Vフォー・ヴェンデッタのKoshiiのレビュー・感想・評価

Vフォー・ヴェンデッタ(2005年製作の映画)
3.6
真実の鉄槌を振りかざすためだけに、「V」は仮面を纏う。復讐という正義を抱えて。

汚職が蔓延るイギリスでは、もはや革命など求められていなかった。政府が与えた平穏を国民誰もが信じていた。もみ消した闇、地位を築くための嘘。それらは全て別の「真実」として姿を変え、創り上げたい綺麗な世界の一部へと美化されていった。

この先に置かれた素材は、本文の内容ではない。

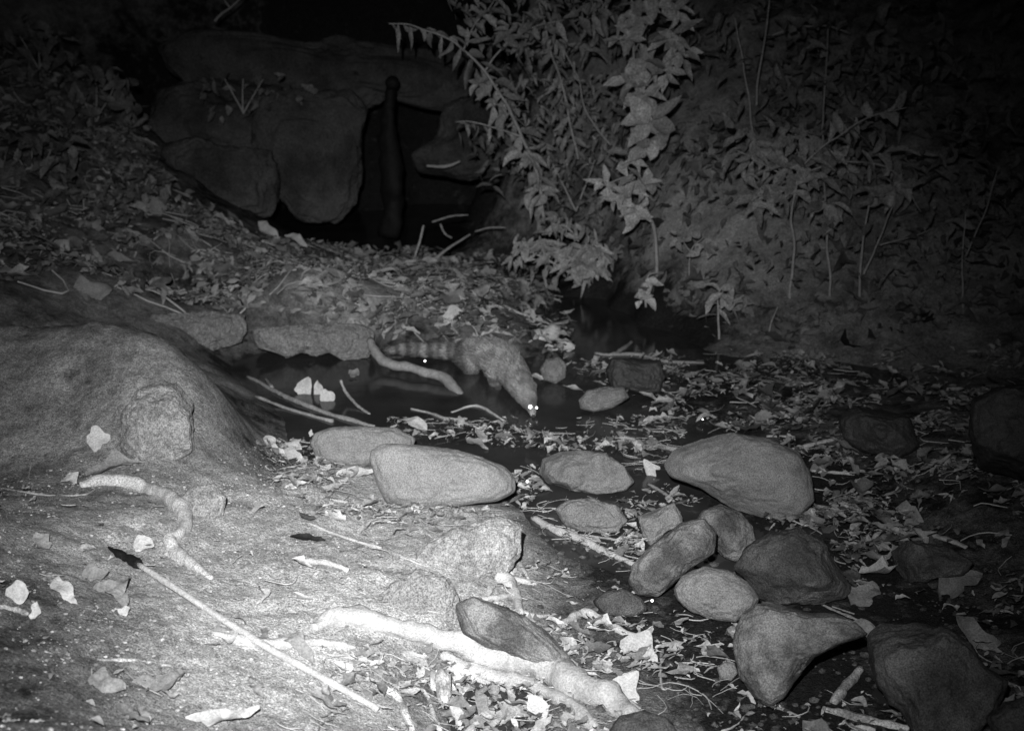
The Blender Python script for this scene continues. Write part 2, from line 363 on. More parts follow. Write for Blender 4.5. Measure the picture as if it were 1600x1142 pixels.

政府が抱えた「真実」を晒すため、同じ「真実」によって生み出された「V」は復讐心をたぎらす。

彼がもたらすのは、革命か、震撼か。

以下ネタバレを含みます。










DCヒーローらしいストーリーとキャラクター。物語の大筋は好きなのですが、「V」の一癖も二癖もある性格には少し着いていけませんでした。

復讐方法もどこか洗脳じみているし、憎み続けていた政府らと本質的に同じ事をしているように見えました。

自己陶酔に走った「V」の復讐劇は、信念のために生きているというよりも、己のためだけに生きているような悲しい矛盾を内包していたようで、迎える結末もハッピーエンドであったかは分かりません。

どこかオペラ座の怪人を彷彿とさせる内容で、信念の亡霊であった「V」もまた愛の力を思い知ったのかなと。